● Exercise aim
Within the material below, transcribe exactly the lines from the one holding "Continue the Blender" through the one holding "abs(y1-y0), abs(o1-o0), abs(z1-z0))", keeping both ends and skipping the rest.

[3D scene scripts]
────────────────

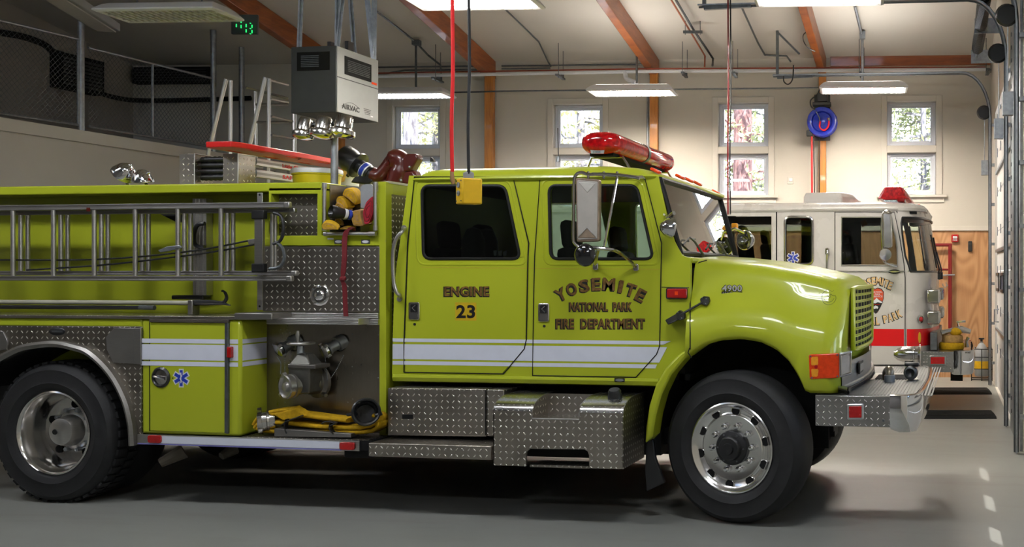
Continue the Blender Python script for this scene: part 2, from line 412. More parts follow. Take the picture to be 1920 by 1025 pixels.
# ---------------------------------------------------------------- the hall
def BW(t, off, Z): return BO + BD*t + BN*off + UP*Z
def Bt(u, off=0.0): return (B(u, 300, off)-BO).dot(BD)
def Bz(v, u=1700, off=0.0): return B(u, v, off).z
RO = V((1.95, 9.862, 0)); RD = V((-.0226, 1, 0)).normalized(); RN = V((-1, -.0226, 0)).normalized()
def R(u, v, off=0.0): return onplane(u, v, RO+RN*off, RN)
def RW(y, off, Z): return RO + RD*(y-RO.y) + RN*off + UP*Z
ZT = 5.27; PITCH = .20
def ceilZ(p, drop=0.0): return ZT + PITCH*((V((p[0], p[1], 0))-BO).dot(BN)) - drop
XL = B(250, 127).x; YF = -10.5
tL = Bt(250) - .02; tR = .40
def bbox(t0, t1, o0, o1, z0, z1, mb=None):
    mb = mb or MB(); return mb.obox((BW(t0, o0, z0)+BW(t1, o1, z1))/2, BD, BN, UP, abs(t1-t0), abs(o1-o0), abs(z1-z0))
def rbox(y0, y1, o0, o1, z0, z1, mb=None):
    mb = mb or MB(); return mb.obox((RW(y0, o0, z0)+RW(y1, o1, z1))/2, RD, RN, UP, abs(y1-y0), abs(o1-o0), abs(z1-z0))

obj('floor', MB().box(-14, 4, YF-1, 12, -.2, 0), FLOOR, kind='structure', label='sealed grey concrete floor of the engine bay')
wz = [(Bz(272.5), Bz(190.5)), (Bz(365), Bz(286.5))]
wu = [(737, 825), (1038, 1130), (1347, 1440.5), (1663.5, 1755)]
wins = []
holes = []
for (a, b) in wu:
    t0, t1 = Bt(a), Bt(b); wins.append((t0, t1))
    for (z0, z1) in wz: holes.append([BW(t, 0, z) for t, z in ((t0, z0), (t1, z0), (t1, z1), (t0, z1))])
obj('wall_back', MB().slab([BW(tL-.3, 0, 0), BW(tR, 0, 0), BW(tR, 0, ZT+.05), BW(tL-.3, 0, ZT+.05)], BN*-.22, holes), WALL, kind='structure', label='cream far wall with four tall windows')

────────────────

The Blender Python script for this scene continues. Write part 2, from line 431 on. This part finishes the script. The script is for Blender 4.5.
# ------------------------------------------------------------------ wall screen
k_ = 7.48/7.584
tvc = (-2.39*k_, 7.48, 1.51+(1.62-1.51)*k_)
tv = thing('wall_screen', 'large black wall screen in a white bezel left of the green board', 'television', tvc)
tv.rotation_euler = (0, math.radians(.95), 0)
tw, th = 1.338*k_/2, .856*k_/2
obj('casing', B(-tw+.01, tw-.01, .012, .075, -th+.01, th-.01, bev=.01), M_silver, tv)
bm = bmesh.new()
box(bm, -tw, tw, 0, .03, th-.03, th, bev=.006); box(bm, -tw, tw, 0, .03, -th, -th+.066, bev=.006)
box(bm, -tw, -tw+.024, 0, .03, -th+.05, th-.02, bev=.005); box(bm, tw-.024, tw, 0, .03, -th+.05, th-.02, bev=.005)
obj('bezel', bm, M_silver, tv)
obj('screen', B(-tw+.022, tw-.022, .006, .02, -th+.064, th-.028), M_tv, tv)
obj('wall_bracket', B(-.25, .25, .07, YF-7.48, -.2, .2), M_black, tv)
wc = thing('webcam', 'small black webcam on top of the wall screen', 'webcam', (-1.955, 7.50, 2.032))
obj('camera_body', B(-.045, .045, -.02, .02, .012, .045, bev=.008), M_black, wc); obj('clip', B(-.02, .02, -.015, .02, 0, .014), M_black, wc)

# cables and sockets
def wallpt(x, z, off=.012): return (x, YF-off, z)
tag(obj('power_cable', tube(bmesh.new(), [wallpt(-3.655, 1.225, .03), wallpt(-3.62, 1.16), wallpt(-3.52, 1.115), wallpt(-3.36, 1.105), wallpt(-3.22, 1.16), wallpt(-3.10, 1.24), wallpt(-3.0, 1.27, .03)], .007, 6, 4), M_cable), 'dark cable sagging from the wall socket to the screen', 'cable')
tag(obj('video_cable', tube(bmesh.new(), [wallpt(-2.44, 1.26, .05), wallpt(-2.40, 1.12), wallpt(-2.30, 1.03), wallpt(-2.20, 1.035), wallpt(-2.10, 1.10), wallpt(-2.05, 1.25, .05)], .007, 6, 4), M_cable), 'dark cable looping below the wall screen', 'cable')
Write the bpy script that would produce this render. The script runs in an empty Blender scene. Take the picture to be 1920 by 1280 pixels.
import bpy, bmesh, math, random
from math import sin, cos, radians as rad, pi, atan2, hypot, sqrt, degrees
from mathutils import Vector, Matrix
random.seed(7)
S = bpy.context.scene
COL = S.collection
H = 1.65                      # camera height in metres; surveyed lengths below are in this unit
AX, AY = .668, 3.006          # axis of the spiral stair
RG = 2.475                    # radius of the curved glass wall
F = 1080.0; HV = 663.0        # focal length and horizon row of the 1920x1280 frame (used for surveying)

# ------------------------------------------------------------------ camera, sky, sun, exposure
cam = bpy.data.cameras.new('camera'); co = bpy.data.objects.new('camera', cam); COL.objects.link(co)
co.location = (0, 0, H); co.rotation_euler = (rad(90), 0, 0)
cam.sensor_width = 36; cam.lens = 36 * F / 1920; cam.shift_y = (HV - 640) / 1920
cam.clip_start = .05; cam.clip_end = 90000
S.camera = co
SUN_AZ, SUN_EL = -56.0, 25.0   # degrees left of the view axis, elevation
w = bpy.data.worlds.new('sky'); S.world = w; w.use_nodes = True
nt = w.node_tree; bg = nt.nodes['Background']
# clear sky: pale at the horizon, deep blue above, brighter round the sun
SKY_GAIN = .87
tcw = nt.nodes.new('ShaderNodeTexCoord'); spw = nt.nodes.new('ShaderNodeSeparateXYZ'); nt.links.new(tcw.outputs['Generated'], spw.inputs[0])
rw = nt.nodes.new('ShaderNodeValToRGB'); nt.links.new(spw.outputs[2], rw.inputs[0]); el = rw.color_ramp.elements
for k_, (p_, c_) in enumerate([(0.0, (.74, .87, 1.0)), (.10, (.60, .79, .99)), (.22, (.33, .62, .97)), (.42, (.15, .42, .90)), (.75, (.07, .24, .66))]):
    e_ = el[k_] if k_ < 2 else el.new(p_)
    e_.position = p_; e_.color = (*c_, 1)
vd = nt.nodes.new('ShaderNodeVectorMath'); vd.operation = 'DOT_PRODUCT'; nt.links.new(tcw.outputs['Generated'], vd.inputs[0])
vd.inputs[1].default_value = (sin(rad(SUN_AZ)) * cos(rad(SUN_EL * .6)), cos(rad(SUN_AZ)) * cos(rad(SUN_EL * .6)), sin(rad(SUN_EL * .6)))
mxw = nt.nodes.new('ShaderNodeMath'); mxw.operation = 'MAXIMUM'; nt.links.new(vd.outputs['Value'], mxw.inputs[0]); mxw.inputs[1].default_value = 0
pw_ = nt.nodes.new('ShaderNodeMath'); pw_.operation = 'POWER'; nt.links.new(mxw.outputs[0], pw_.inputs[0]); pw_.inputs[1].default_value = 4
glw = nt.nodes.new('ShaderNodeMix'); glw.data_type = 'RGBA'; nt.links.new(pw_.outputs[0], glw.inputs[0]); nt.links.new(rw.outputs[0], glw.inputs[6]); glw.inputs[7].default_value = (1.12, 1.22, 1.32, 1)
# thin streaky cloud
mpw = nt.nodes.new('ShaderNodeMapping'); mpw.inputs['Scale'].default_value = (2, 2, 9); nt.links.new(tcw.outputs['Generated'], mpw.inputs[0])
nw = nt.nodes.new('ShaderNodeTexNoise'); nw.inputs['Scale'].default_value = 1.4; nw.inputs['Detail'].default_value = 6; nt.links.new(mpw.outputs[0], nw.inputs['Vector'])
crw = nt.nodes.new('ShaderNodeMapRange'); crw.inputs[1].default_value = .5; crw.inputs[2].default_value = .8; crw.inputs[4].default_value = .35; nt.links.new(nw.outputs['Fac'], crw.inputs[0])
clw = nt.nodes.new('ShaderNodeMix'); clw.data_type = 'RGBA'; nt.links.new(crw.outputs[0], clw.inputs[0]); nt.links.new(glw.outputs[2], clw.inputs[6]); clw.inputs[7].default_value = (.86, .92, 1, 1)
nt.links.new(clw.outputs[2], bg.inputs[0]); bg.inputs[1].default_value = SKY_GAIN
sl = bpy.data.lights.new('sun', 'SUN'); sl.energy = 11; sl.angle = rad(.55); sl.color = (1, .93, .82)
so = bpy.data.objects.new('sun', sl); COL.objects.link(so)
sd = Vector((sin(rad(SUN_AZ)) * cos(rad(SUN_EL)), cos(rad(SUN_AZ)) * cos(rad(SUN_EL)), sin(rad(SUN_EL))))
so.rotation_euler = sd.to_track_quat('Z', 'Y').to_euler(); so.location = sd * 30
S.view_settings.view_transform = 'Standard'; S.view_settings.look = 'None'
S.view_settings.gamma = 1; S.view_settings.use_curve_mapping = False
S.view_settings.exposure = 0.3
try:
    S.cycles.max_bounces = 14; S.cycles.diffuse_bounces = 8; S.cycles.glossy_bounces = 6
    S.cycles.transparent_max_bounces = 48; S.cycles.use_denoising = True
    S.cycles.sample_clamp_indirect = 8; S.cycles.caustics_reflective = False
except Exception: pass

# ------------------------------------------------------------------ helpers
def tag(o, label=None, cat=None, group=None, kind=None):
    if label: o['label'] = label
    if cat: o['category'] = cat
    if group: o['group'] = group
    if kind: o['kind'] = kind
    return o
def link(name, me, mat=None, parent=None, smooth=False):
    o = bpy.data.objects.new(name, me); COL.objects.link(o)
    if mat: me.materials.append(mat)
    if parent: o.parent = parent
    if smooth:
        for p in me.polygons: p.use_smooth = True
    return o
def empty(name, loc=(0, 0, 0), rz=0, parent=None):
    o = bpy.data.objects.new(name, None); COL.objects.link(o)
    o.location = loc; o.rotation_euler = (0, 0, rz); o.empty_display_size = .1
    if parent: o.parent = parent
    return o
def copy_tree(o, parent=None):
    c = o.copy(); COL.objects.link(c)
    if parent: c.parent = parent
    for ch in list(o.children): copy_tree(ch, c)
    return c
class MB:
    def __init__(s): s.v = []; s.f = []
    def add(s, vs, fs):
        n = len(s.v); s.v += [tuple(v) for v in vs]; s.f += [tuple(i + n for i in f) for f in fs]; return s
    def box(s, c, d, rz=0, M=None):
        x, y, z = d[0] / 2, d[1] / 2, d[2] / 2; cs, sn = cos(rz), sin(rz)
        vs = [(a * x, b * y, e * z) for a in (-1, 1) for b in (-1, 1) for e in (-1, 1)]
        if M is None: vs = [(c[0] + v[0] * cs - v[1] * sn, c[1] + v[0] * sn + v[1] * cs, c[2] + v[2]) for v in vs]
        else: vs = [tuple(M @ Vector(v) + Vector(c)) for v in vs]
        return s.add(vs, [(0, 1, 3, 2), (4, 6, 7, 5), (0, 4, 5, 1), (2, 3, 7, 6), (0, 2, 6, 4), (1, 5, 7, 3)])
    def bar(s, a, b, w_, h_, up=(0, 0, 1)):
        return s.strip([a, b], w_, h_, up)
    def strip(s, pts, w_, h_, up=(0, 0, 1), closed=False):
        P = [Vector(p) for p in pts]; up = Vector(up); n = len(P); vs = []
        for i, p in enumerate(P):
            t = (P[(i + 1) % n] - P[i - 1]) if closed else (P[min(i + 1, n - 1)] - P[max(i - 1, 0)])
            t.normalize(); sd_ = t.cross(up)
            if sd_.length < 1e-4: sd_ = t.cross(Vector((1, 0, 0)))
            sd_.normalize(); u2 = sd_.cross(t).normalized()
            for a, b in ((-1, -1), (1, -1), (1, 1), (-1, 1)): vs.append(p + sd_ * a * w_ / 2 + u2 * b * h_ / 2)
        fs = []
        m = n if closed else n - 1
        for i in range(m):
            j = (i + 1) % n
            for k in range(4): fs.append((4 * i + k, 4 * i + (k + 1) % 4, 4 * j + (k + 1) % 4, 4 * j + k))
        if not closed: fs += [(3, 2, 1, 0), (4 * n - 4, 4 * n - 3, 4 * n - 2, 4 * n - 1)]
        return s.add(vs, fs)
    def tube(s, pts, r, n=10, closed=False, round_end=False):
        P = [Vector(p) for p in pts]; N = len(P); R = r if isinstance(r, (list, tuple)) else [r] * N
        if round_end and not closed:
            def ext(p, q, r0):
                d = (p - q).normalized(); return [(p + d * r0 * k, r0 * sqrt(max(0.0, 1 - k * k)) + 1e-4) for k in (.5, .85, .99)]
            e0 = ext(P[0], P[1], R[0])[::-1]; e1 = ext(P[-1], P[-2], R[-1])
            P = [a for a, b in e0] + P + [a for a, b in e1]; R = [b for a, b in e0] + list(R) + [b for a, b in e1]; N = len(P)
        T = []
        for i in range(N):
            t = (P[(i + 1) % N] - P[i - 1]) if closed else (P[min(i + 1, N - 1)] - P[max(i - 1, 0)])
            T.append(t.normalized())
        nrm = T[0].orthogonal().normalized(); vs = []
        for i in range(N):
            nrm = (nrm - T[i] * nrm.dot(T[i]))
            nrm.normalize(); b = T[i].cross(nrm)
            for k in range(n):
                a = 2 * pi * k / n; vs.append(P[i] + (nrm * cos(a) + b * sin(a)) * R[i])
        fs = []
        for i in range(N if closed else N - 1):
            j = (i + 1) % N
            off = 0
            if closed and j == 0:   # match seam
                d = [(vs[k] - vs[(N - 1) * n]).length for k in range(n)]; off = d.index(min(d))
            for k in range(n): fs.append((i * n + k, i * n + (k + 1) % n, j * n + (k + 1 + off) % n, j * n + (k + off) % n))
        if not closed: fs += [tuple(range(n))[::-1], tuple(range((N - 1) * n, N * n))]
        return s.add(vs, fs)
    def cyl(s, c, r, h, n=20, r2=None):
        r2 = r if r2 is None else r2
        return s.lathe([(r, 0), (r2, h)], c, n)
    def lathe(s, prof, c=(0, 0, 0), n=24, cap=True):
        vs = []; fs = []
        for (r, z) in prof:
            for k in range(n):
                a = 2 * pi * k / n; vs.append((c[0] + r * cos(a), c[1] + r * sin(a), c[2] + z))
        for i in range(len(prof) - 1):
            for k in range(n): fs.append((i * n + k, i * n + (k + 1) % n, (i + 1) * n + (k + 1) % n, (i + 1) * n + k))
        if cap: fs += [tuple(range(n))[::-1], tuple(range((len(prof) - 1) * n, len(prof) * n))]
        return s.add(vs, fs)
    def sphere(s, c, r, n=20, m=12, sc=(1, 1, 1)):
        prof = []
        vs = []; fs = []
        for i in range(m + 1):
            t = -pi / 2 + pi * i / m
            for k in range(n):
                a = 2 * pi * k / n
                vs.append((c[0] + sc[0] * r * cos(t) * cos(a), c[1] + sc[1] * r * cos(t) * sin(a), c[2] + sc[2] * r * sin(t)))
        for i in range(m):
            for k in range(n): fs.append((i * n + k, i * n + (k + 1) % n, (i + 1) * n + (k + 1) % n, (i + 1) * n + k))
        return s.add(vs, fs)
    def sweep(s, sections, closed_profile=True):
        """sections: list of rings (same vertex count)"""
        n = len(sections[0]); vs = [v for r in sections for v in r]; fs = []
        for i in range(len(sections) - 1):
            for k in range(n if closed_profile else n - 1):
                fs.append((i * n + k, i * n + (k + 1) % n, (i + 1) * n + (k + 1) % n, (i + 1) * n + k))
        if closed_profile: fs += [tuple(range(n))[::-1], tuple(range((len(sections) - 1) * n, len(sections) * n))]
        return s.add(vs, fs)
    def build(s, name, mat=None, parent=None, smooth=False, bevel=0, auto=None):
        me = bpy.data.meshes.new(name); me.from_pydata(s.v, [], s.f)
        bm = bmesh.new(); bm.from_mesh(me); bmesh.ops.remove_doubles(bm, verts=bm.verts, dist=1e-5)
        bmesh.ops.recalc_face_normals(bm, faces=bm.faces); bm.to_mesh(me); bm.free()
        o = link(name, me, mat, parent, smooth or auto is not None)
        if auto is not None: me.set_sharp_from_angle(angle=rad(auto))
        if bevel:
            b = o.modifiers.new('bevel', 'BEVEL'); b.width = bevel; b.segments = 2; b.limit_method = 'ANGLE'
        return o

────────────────

● Response to the exercise
Continue the Blender Python script for this scene: part 2, from line 412. More parts follow. Take the picture to be 1920 by 1025 pixels.
# ---------------------------------------------------------------- the hall
def BW(t, off, Z): return BO + BD*t + BN*off + UP*Z
def Bt(u, off=0.0): return (B(u, 300, off)-BO).dot(BD)
def Bz(v, u=1700, off=0.0): return B(u, v, off).z
RO = V((1.95, 9.862, 0)); RD = V((-.0226, 1, 0)).normalized(); RN = V((-1, -.0226, 0)).normalized()
def R(u, v, off=0.0): return onplane(u, v, RO+RN*off, RN)
def RW(y, off, Z): return RO + RD*(y-RO.y) + RN*off + UP*Z
ZT = 5.27; PITCH = .20
def ceilZ(p, drop=0.0): return ZT + PITCH*((V((p[0], p[1], 0))-BO).dot(BN)) - drop
XL = B(250, 127).x; YF = -10.5
tL = Bt(250) - .02; tR = .40
def bbox(t0, t1, o0, o1, z0, z1, mb=None):
    mb = mb or MB(); return mb.obox((BW(t0, o0, z0)+BW(t1, o1, z1))/2, BD, BN, UP, abs(t1-t0), abs(o1-o0), abs(z1-z0))
def rbox(y0, y1, o0, o1, z0, z1, mb=None):
    mb = mb or MB(); return mb.obox((RW(y0, o0, z0)+RW(y1, o1, z1))/2, RD, RN, UP, abs(y1-y0), abs(o1-o0), abs(z1-z0))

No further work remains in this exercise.